Nisso, o governo Lula trocou seis por meia dúzia. Privatizou simbolicamente o Banco do Brasil e a Petrobras, anexando-os ao pátio de manobras do PT. E acertaram com “felizes empreiteiros” a venda de “ferrovias, portos e estradas inexistentes”, como ensinou esta semana o jornalista Elio Gaspari. Bingo! Os petistas criaram o mercado futuro da privatização, chamado Parceria Público-Privada. PPP, para os íntimos. Ou “privataria petista”, segundo Gaspari.
Parque da Cidade
Erraram os comentaristas políticos que estranharam a presença da privatização na campanha eleitoral, como se fosse um assunto alheio aos grandes interesses nacionais. É verdade que ela foi posta no debate por malícia do governo. Se, de um lado, Geraldo Alckmin não estivesse sempre pensando no que vai dizer daqui a pouco e, do outro, Lula não falasse de quase tudo, menos do que lhe passa realmente pela cabeça, ela teria dado um debate cilcópico, do tipo “nunca antes na história desse país” que, como diz o escritor João Ubaldo Ribeiro, continua sendo este país. Sob a privatização caberiam todos os outros problemas. Porque quase todos os eles começam ou acabam privatizando alguma coisa que deveria ser pública.
A começar pela Amazônia, se os candidatos fossem tão atentos quanto Miriam Leitão. Passando pelas cidades de todos os portes, onde todo o espaço público vai se privatizando a olhos vistos, inspirando recentemente o governo Lula a remendar este o Código Florestal de 1965, para regularizar as invasões nas áreas de proteção de encostas e margens de rio. Se as matas nativas, as águas, os terrenos de marinha e o ar fossem efetivamente conservados como bens públicos, estariam extintos os ecochatos, por falta de assunto. Toda agressão ambiental é, antes de mais nada, a apropriação indébita de um patrimônio universal.

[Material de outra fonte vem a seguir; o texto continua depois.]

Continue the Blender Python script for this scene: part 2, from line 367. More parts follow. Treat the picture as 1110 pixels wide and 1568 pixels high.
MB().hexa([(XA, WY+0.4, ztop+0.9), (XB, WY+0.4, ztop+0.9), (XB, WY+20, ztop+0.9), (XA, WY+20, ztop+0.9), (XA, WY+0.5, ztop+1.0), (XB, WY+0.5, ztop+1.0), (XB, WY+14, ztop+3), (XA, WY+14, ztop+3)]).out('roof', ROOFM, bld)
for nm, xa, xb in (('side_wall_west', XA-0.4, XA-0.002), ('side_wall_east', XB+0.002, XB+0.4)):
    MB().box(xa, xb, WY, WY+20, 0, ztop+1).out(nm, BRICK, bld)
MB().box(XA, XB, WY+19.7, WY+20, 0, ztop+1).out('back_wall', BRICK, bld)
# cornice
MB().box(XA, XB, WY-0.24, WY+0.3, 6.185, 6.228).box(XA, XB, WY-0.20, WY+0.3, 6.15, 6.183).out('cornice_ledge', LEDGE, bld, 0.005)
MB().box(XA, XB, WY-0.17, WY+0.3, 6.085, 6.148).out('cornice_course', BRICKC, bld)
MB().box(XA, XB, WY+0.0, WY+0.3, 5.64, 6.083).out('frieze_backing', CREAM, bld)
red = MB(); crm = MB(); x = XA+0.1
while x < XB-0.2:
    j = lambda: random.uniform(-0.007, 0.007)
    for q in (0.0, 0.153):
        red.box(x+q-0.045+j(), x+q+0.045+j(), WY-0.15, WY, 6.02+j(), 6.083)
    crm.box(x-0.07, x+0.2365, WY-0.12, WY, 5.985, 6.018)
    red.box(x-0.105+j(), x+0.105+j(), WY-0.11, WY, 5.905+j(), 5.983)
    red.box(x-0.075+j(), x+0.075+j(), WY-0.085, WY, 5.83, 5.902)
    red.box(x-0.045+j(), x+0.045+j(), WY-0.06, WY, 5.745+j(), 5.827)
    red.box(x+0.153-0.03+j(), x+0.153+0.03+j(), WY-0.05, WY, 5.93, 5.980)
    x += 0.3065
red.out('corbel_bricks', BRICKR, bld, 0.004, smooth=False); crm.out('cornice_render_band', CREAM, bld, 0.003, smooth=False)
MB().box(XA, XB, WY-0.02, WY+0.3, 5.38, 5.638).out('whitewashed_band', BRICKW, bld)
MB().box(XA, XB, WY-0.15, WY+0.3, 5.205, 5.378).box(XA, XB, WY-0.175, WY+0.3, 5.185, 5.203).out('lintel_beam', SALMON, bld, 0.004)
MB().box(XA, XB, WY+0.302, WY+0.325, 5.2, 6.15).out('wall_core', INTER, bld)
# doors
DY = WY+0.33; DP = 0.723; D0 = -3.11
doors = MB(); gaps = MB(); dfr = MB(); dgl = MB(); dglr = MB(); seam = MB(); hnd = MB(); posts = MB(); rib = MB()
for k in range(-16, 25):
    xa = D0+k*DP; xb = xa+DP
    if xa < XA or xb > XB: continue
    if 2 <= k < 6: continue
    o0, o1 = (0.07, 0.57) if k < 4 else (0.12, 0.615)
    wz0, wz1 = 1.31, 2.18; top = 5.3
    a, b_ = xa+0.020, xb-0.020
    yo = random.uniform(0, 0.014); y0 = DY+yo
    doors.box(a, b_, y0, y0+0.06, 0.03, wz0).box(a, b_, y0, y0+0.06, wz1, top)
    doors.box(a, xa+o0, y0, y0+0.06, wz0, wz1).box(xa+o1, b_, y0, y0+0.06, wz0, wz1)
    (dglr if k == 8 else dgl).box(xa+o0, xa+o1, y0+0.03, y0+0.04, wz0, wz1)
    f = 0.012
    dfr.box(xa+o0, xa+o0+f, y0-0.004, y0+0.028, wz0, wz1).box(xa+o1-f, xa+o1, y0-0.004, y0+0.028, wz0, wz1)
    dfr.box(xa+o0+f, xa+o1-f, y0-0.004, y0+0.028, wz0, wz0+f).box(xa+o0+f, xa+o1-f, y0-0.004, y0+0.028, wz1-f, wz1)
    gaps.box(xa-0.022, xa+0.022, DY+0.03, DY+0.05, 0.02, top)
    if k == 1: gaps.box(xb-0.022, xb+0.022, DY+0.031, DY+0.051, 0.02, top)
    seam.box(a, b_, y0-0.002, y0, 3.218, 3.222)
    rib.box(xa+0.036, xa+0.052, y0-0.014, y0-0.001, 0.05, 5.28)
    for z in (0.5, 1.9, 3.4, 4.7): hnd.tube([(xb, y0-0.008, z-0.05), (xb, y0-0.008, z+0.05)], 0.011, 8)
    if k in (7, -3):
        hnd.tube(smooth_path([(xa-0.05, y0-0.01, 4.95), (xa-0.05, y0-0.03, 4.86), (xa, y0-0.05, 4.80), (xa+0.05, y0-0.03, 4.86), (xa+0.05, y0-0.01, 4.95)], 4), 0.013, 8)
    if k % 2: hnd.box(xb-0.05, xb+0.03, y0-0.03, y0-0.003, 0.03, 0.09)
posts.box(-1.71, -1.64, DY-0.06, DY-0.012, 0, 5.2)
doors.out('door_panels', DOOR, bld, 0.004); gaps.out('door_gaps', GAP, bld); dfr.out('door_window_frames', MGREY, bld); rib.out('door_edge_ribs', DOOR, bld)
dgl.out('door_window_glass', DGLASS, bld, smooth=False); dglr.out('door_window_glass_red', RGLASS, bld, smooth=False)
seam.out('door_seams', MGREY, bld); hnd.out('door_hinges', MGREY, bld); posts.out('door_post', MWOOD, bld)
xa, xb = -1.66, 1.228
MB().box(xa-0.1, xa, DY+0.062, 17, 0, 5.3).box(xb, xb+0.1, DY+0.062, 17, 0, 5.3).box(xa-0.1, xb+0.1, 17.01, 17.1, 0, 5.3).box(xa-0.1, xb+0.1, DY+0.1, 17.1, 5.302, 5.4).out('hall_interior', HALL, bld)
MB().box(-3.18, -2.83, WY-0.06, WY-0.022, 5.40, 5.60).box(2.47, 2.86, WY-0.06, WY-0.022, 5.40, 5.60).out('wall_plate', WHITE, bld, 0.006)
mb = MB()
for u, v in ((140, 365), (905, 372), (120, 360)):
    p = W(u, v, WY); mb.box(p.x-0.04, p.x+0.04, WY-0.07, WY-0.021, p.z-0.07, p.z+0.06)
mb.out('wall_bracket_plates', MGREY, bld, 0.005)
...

Os políticos não discutem a privatização porque é uma unanimidade nacional. Cada um faz a sua. E tudo acaba sendo de quem pegou primeiro. No Rio de Janeiro há até um parque público em franco processo de privatização. Há pouco mais de meio século, pertencia ao industrial Guilherme Guinle. O governo comprou-o. A prefeitura botou seus funcionários para morar lá dentro. Nasceu uma favela na beira de seus portões. Hoje ele passa a maior parte do dia fechado para o público e aberto para os residentes, com guarda na entrada. Chama-se Parque da Cidade. Como ainda não virou oficialmente um condomínio privado, mantém o nome em português.